1959 erschoss Polizei in Haifas Stadtteil Wadi Salib einen marokkanischen Einwanderer. Daraufhin kam es in mehreren Städten zu Ausschreitungen, in deren Verlauf Mizrahim Gebäude der regierenden Partei Mapai und der Histadrut angriffen. Anfang der siebziger Jahre brachen erneut Proteste aus, beginnend im Stadtteil Musrara in Jerusalem. Auslöser war die vermeintliche Besserbehandlung von Juden aus der Sowjetunion, die ab Ende der sechziger Jahre in großer Zahl nach Israel einwanderten. Juden marokkanischer Herkunft führten die Proteste an.

Die Situation der Juden aus Nordafrika und dem Nahen Osten trug 1977 zu einem grundlegenden politischen Wandel bei. Der von Menachem Begin geführten Partei Likud gelang es, die Nachfolgepartei der Mapai, die Avoda, zu stürzen und der aschkenasischen politischen Hegemonie ein Ende zu setzen. Seinen Wahlsieg verdankte der Likud der Unterstützung der Mizrahim.

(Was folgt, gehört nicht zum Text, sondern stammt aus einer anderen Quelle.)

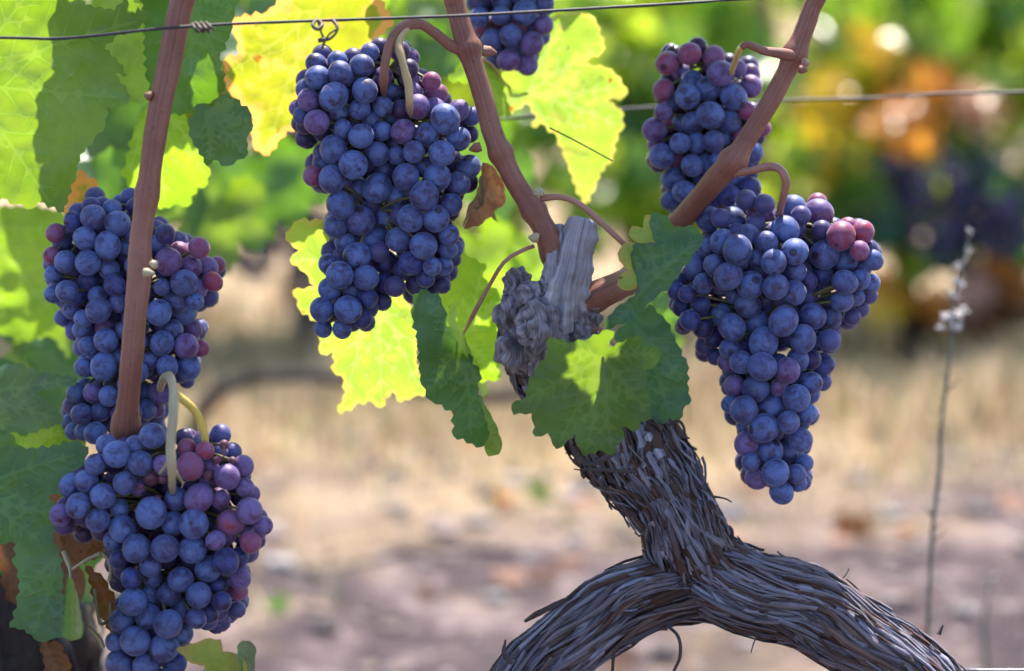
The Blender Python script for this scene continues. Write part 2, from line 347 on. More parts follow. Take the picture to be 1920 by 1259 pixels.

Seine besten Wahlergebnisse erzielt der Likud noch immer in den Entwicklungsstädten. Der Gewerkschaftsfunktionär Eli Holzmann sagte der Jungle World, die Histadrut habe 2015 gekündigte Arbeiter des israelischen Konzerns Israel Chemicals Ltd. in Dimona unterstützt. Die Arbeiter hätten bei den Protesten öffentlich ihre Likud-Parteibücher zerrissen. Nach der Wahl im selben Jahr fragte Holzmann die Arbeiter, für wen sie gestimmt hätten. Sie sagten, für den Likud, denn sie hätten »nicht anders gekonnt«. Der Internet-Zeitung Times of ­Israel sagte ein Kritiker Netanyahus aus Dimona, er habe Menschen dort sagen hören, sie würden Netanyahu dafür wählen, was die Arbeitspartei ihren Großeltern angetan habe. Das Verhältnis zwischen den mizrahischen Wählern und dem Likud, der selbst nie von Mizrahim angeführt wurde, ist dennoch nicht von Partizipation geprägt. Die Politiker der Partei verstehen sich vielmehr als Sprachrohr der Mizrahim.